JAひたちなか長砂直売所 店長 飛田平一氏

 JAの直売所ということで、消費者は中高年者が多く、安心・新鮮を求めて旬な食品を買いに来られます。生産者の農家の方には、売れ残ったものは翌日には引き取っていただくなど、決まり事は厳しく守っていただくようにしています。

 地元の農家からダイレクトに地域の消費者にお届けするという顔の見える流通は、食品の安全性を考えるうえでは、無農薬野菜などと並んで、やはりこれからも強力な武器になってくれると確信しています。

食品の安全は“経済”抜きには語れない

築地水産仲卸 鈴与専務取締役 生田興克氏

 ホームページでも魚のトレサビリティーを追求していますが、魚の場合は収穫された場所と水揚げされた場所が違っているので、なかなか容易ではありません。

 食の安全に関するシステムがいくらできても、現場では経済が優先されますので、実際には食品を扱う現場の人間の、食の安全に対する認識が高くならないと、そのシステムは絵に描いた餅になってしまいます。

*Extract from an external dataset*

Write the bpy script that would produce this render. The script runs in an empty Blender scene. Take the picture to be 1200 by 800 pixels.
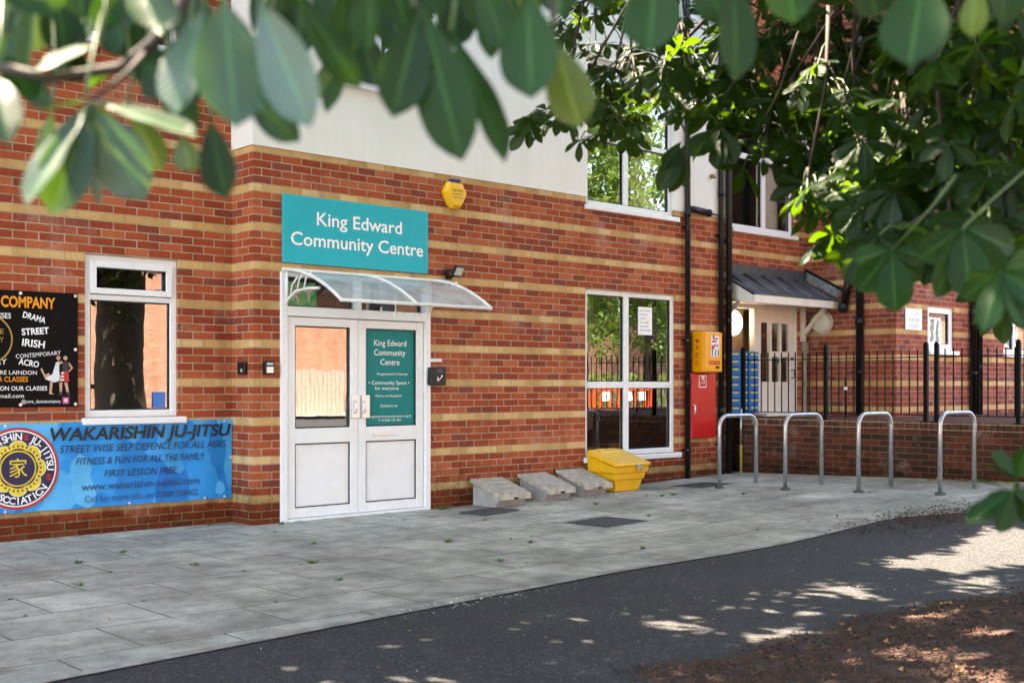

 ジャーナリストは、経済的な面にも配慮したうえで、消費者の認識を高めるような努力をしていただきたいものです。

トレサビリティーを最大限に追求

マルエツ お客さまサービス課課長 岩佐朱美氏

 お客さまは食品の安全性にますます敏感になっています。わが社としては、全社員に、法令順守を徹底させることにまず力を入れています。そのうえで、トレサビリティーを最大限追求するようにしています。

 野菜や果物はもちろんですが、魚や肉についても、これからは、買い物のレシートを見ていただければ、生産履歴、個体認識ができるようトレサビリティーは最大限に追求していかないといけないと、社を上げて取り組むようにしています。

消費者の“食育”にも力を

日本生活協同組合連合会 テストキッチン・表示企画室室長 丹敬二氏

 最近の消費者は、「常温って何度ですか?」「この缶詰の開け方を教えてください」など、これまでは常識といわれるようなことまで聞いてきます。一方では、生産現場の技術進歩はすさまじいものがあります。そのため、生産現場と消費者現場の距離はどんどん大きくなっているような気がします。

 食の安全を考えるうえでは、その距離を埋めるために、消費者に対する「食育」にも力を入れる必要があると考えています。